St. Florian not only imparted a solid musical education, it also firmly established his devotion to Roman Catholicism. Throughout his life, Bruckner was a devoutly religious man who kept a log of his daily devotions, and prayed before each performance. He is even thought to have experienced religious visions. It is said “there is no composer in the 19th century who was rooted so firmly in a lived, heart-deep devoutness, to whom prayer, confession, sacrament, and profession were vital elements.” His faith in the spiritual journey towards the afterlife became a process that decisively shaped his compositional imagination as he channeled profound spiritual messages that elevated music to the level of an undistracted prayer. His initial career path, however, had nothing to do with music, as he became a teaching assistant in Windhaag near Freistadt. An additional teaching appointment saw him at Kronstorf an der Enns, but eventually he returned to St. Florian for 10 years to work as a teacher and an organist.

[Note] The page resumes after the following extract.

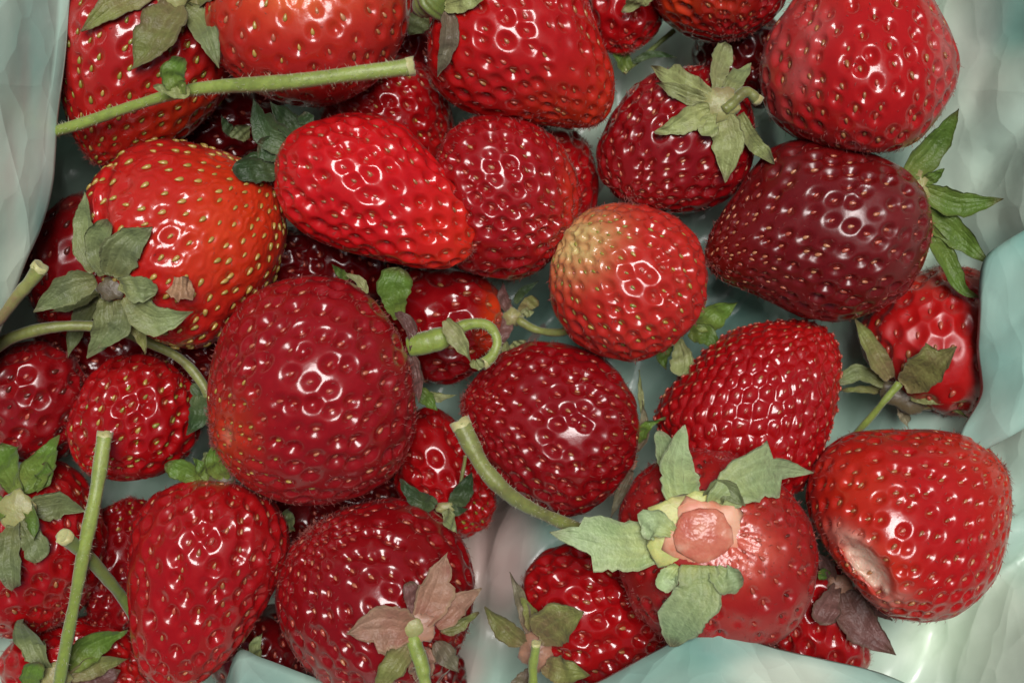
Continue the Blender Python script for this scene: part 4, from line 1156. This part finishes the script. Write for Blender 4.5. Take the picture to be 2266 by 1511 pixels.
SP('b24', [([(925, 1380), (915, 1330), (905, 1285)], 42, 'purple', dict(kind='round', lift=(2, 6, 8))),
           ([(935, 1380), (960, 1310), (990, 1222)], 76, 'pink', dict(lift=(8, 26, 46), teeth=((1, .62, .12),))),
           ([(965, 1385), (1010, 1345), (1066, 1300)], 52, 'pink', dict(lift=(6, 20, 60), follow=.3)),
           ([(915, 1392), (850, 1385), (768, 1402)], 88, 'pink', dict(lift=(8, 24, 34), teeth=((-1, .62, .2),))),
           ([(905, 1420), (870, 1470), (826, 1530)], 56, 'olive', dict(lift=(6, 10, 20))),
           ([(975, 1395), (1015, 1385), (1060, 1352)], 30, 'olive', dict(follow=.3)),
           ([(965, 1420), (985, 1450), (1016, 1485)], 44, 'dry', dict(follow=.5)),
           ([(940, 1430), (930, 1470), (935, 1520)], 60, 'pink', dict(lift=(2, 4, 4)))])
HB('b24', 922, 1388, 40, 36, 'hubpink', seed=11, hgt=.3)
HB('b24', 912, 1388, 24, 22, 'hub', seed=3, hgt=.3, lift=12, name='stem_collar', wob=.4)
ST_('b24', [(926, 1372), (914, 1392), (922, 1440), (934, 1485), (950, 1545)], (12, 18, 16, 13, 13), 'green', lift=(-40, -4, 20, 28, 34), n=34, fuzz=60, follow=.2)
SP('b25', [([(455, 1066, 30), (410, 1050, 40), (366, 1026, 40)], 50, 'fresh', dict(kind='blunt')),
           ([(468, 1062, 30), (448, 1040, 40), (428, 1012, 40)], 30, 'fresh', dict()),
           ([(495, 1060, 40), (482, 1020, 60), (476, 978, 60)], 54, 'fresh', dict()),
           ([(480, 1055, 20), (460, 1035, 10), (455, 1000, 0)], 40, 'sage', dict())])
HB('b25', 492, 1060, 32, 20, 'hubbrown', seed=12, z=35)
SP('b26', [([(440, 875, 0), (440, 915, 20), (416, 962, 30)], 48, 'deep', dict()),
           ([(425, 850, -40), (445, 880, -40), (455, 930, -50)], 30, 'deep', dict())])
SP('b28', [([(55, 1090), (90, 1030), (132, 962)], 72, 'fresh', dict(lift=(10, 26, 40))),
           ([(40, 1090), (15, 1040), (5, 980)], 90, 'fresh', dict(kind='round', lift=(12, 26, 24))),
           ([(65, 1125), (130, 1115), (192, 1130)], 66, 'sage', dict(lift=(8, 18, 24))),
           ([(50, 1150), (70, 1195), (92, 1240)], 66, 'sage', dict(kind='round', lift=(6, 12, 10))),
           ([(30, 1160), (20, 1225), (32, 1302)], 66, 'sage', dict(kind='blunt', lift=(6, 16, 18))),
           ([(62, 1110), (80, 1150), (78, 1195)], 36, 'fresh', dict(cup=.6, lift=(14, 26, 30))),
           ([(15, 1120), (-25, 1130), (-70, 1150)], 70, 'fresh', dict()),
           ([(78, 1085), (98, 1060), (92, 1030)], 44, 'fresh', dict(kind='round', lift=(12, 20, 14)))])
HB('b28', 38, 1130, 40, 44, 'hub', seed=13, hgt=.22)
SP('b30', [([(110, 1490), (85, 1430), (52, 1372)], 84, 'sage', dict(kind='round', lift=(8, 24, 30))),
           ([(150, 1480), (205, 1425), (282, 1396)], 70, 'fresh', dict(lift=(8, 30, 36), cup=.4)),
           ([(155, 1500), (215, 1470), (286, 1456)], 48, 'olive', dict(lift=(6, 16, 20))),
           ([(160, 1515), (220, 1500), (270, 1480)], 60, 'purple', dict(lift=(2, 6, 6))),
           ([(75, 1540), (70, 1500), (88, 1462)], 54, 'fresh', dict(kind='round', lift=(16, 40, 50)))])
HB('b30', 118, 1500, 40, 36, 'hub', seed=14)
ST_('b30', [(128, 1530, -20), (150, 1400, 60), (178, 1270, 120), (208, 1120, 130), (232, 962, 110)], (13, 13, 14, 15, 17), 'green', n=60, fuzz=200)
ST_('b29', [(312, 1385, -60), (262, 1310, -10), (205, 1240, 70), (143, 1188, 150)], (13, 13, 14, 17), 'dark', n=40)
SP('b32', [([(1852, 1295, -60), (1830, 1330, -40), (1812, 1380, -30)], 70, 'purple', dict(kind='round', cup=.3)),
           ([(1868, 1310, -60), (1905, 1370, -40), (1980, 1446, -30)], 80, 'purple', dict(cup=.2)),
           ([(1880, 1305, -80), (1925, 1330, -80), (1974, 1372, -80)], 40, 'purple', dict()),
           ([(1840, 1285, -70), (1825, 1250, -60), (1800, 1215, -60)], 34, 'purple', dict()),
           ([(1835, 1270, -65), (1822, 1265, -55), (1815, 1282, -50)], 26, 'fresh', dict(kind='round'))])
HB('b32', 1858, 1295, 30, 26, 'hubpink', seed=15, z=-65)
SP('gapB', [([(770, 620, -60), (752, 605, -50), (735, 585, -40)], 22, 'fresh', dict()),
            ([(812, 650, 40), (790, 625, 20), (765, 608, 0)], 24, 'lime', dict())])
SP('gapF', [([(648, 1175, -120), (642, 1150, -110), (640, 1125, -110)], 34, 'sage', dict(kind='round'))])
SP('gapD', [([(570, 1460, -80), (565, 1430, -70), (580, 1400, -70)], 28, 'sage', dict()), ([(560, 1470, -80), (540, 1450, -70), (525, 1430, -70)], 30, 'dry', dict())])
SP('gapA', [([(520, 300, -100), (505, 285, -95), (490, 255, -90)], 26, 'deep', dict()), ([(545, 310, -110), (530, 290, -105), (520, 280, -100)], 60, 'sage', dict(kind='round'))])

# ---- a loose calyx, loose stems and a scrap of dry leaf lying on the fruit
o_ = wpos(985, 1125, -10)
lc = empty('calyx', o_); tag(lc, 'small dark green loose calyx lying above the berry with the pink calyx', 'calyx')
for pts, w, m in (([(965, 1118), (920, 1098), (884, 1060)], 42, 'deep'), ([(1000, 1122), (1025, 1085), (1045, 1044)], 46, 'deep'),
                  ([(990, 1125), (1012, 1130), (1036, 1124)], 24, 'deep'), ([(985, 1128), (1000, 1155), (1012, 1180)], 30, 'sage')):
    sepal(lc, o_, pts, w, m, lift=(14, 22, 40), follow=.3)
stem(lc, o_, [(1012, 1105), (1022, 1060), (1030, 1010)], (5, 4, 4), 'olive', lift=(8, 16), n=20)
hub(lc, o_, 985, 1124, 22, 14, 'hub', seed=3, lift=8)

def loose(label, pts, radii, mat, **kw):
    x, y = pts[len(pts) // 2][:2]; z = pts[len(pts) // 2][2] if len(pts[0]) > 2 else top_z(x, y)
    o = wpos(x, y, z)
    e = empty('berry_stem', o); tag(e, label, 'stem', 'loose strawberry stems')
    stem(e, o, pts, radii, mat, **kw)
    return e, o
e_, o_ = loose('long straight hairy green stem lying across the two top left berries', [(10, 318, 40), (100, 296, 118), (180, 272, 150), (300, 232, 195), (430, 200, 225), (620, 185, 262), (770, 165, 270), (908, 148, 262)],
               (12, 12, 12, 13, 15, 16, 16, 18), 'green', fuzz=520, n=70)
sepal(e_, o_, [(398, 208, 250), (388, 170, 262), (408, 130, 270)], 58, 'fresh', kind='blunt', name='leaflet')
sepal(e_, o_, [(420, 205, 250), (380, 200, 250), (340, 193, 246)], 34, 'lime', name='leaflet')
loose('thick curved green stem with a knobbly end above the torn-out berry', [(1340, 1190, 40), (1240, 1155, 80), (1150, 1108, 140), (1080, 1045, 190), (1045, 990, 195), (1020, 938, 190)],
      (13, 14, 14, 16, 18, 22), 'olive', fuzz=200, n=60)
loose('short stem, brown below and green above, leaning on the left bag wall', [(-30, 735, 130), (20, 680, 150), (58, 635, 165), (88, 592, 180)], (11, 12, 13, 17), 'brown', n=34)
loose('thin arched yellow-green stem running in from the left edge under the sage calyx', [(-40, 790, 10), (30, 745, 20), (130, 722, 25), (240, 728, 10), (330, 760, -20), (400, 795, -20), (445, 845, -10), (466, 890, -10)],
      (14, 13, 13, 12, 11, 11, 11, 11), 'olive', n=60)
o_ = wpos(405, 638, top_z(405, 638) + 8)
fl = empty('leaf_flake', o_); tag(fl, 'tan scrap of dry leaf stuck on the big orange strawberry', 'leaf scrap')
sepal(fl, o_, [(378, 630), (402, 640), (432, 646)], 52, 'tan', kind='strap', lift=(8, 14, 8), name='blade', wav=2.2, teeth=((1, .5, .15),))

# ================================================================== folds of the bag in front of the fruit
def off(l, dx, dy, z): return [(x + dx, y + dy, z) for x, y, _ in l]
li = [(152, -160, 150), (146, -20, 150), (138, 120, 150), (122, 260, 145), (112, 400, 140), (88, 500, 135), (55, 580, 130), (20, 680, 125), (-20, 780, 120), (-90, 900, 110)]
loft('bag_fold', [off(li, -620, 0, -400), off(li, -430, 0, 300), off(li, -270, 0, 380), off(li, -150, 0, 310), off(li, -70, 0, 225), off(li, -18, 0, 160), li, off(li, -6, 0, 60), off(li, -40, 0, -40), off(li, -75, 0, -200)], 80, 90, bag, 21, 8, .58,
     [('pink', 95, 330, 18, 150, .2), ('pink', 50, 160, 12, 120, .15), ('mint', 70, 60, 50, 150, .4), ('mint', 95, 480, 20, 130, .5), ('pink', 20, 420, 12, 140, .15), ('white', 40, 600, 40, 90, .4)], deg=80.0, stretch=.35)
def fold_edge(edge, dirx, diry, z, seed, mint, blobs=(), amp=16, name='bag_fold', nu=70, deg=20.0, rise=1.0):
    l = [(x, y, z + dz) for x, y, dz in edge]; g = rise
    loft(name, [off(l, dirx * 640, diry * 640, -420), off(l, dirx * 420, diry * 420, z + 120 * g), off(l, dirx * 230, diry * 230, z + 200 * g), off(l, dirx * 100, diry * 100, z + 105 * g), off(l, dirx * 22, diry * 22, z + 24 * g), l,
                off(l, dirx * 4, diry * 4, z - 5), off(l, dirx * 60, diry * 60, z - 40)], nu, 60, bag, seed, amp, mint, blobs, deg=deg, stretch=.6)
fold_edge([(440, 1640, 0), (488, 1530, 0), (522, 1444, 0), (575, 1457, 0), (645, 1482, 0), (735, 1517, 0), (840, 1570, 0), (900, 1650, 0)], 0, 1, 60, 22, .95)
fold_edge([(1180, 1640, 0), (1250, 1545, 0), (1340, 1497, 0), (1450, 1438, 0), (1573, 1383, 0), (1690, 1424, 0), (1800, 1450, 0), (1920, 1476, 0), (2010, 1512, 0), (2150, 1590, 0)], 0, 1, 150, 23, .85, [('white', 1730, 1490, 130, 45, .6)])  # the white blob paints the flap's glint into the film colour
fold_edge([(2330, 500, -60), (2240, 532, -20), (2186, 556, 0), (2163, 605, 0), (2160, 700, -10), (2164, 790, -10), (2170, 870, -10), (2132, 960, 0), (2146, 1012, 0), (2215, 960, -30), (2290, 900, -60)], .86, -.5, 40, 24, .8, nu=90, deg=75.0, rise=.42, amp=34)


# ================================================================== what the bag stands on
tb = new_mesh('table_top', np.array([wpos(-30000, -30000, 0), wpos(32000, -30000, 0), wpos(32000, 31000, 0), wpos(-30000, 31000, 0)]) + np.array([0, 0, -520.0]), np.array([[0, 3, 2, 1]]), table_mat(), smooth=False)
tag(link('table_top', tb), 'plain table top under the plastic bag', None, kind='structure')
for o in scene.objects:
    if o.type == 'MESH' and o.name.split('.')[0] in ('bag_fold',):
        o.location = Vector((0, 0, 0)) - bag.location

St. Florian Monastery Bruckner Organ

St. Florian Monastery Bruckner Organ

As a composer, Bruckner was largely self-taught and only started to composing seriously at age 37. He took composition lessons from the German cellist and conductor Otto Kitzler, who introduced him to the music of Richard Wagner. He also became a student of the famous Vienna music theorist Simon Sechter, who instructed him in music theory and counterpoint.

Anton Bruckner

Anton Bruckner

When Sechter died in 1868, Bruckner reluctantly took up the appointment of professor of harmony and counterpoint at the Vienna Conservatory, and subsequently as the Emperor’s court organist. His complete admiration for Richard Wagner elicited deep-seated resentment within Vienna’s musical and critical circles, and for a while, the Vienna Philharmonic Orchestra refused to perform his works. Habitually plagued by debilitating periods of low self-esteem, Bruckner was ill prepared for the acidic and highly competitive musical environment of imperial Vienna. He presented a wide and easy target for music critics, journalists and composers alike. Bruckner’s highly idiosyncratic and expansive musical style was mercilessly criticized, with a critic claiming, “Bruckner simply composes like a drunkard!”


Anton-Bruckner-Museum

Anton-Bruckner-Museum

Given such harsh professional assessments, it is not surprising that Bruckner was prone to suffer from devastating insecurities that made him endlessly revise and correct his compositions. He allowed outside influences to shape the content of his music and relied for editorial assistance on a number of former students. Their “authorized” involvement with his scores has become one the thorniest issues to haunt the composer’s legacy. Bruckner never felt at home in Vienna. He retained his peasant speech and social clumsiness throughout, and had the disastrous inclination to fall in love with teenage girls. His distracting compulsions ranged from obsessive preoccupation with financial security to a morbid fascination with corpses. Bruckner was painfully unaware of the intellectual and political currents of his day, and he exhibited a “Neanderthal male chauvinism that even his admirers found remarkable.”

Otto Böhler: Anton Bruckner arrives in heaven

Otto Böhler: Anton Bruckner arrives in heaven

Bruckner composed music that was simultaneously naïve and complex. Yet, once he had found his compositional path, the musical world did not know what to do with it. The conductor Wilhelm Furtwängler pointedly stated, “Bruckner did not work for the present. In his art he thought only of eternity and he created for eternity. In this way he became the most misunderstood of the great musicians… Bruckner is one of those geniuses who have appeared but seldom in the course of European history, whose destiny it was to render the transcendent real and to attract, even to compel, the element of the divine into our human world.”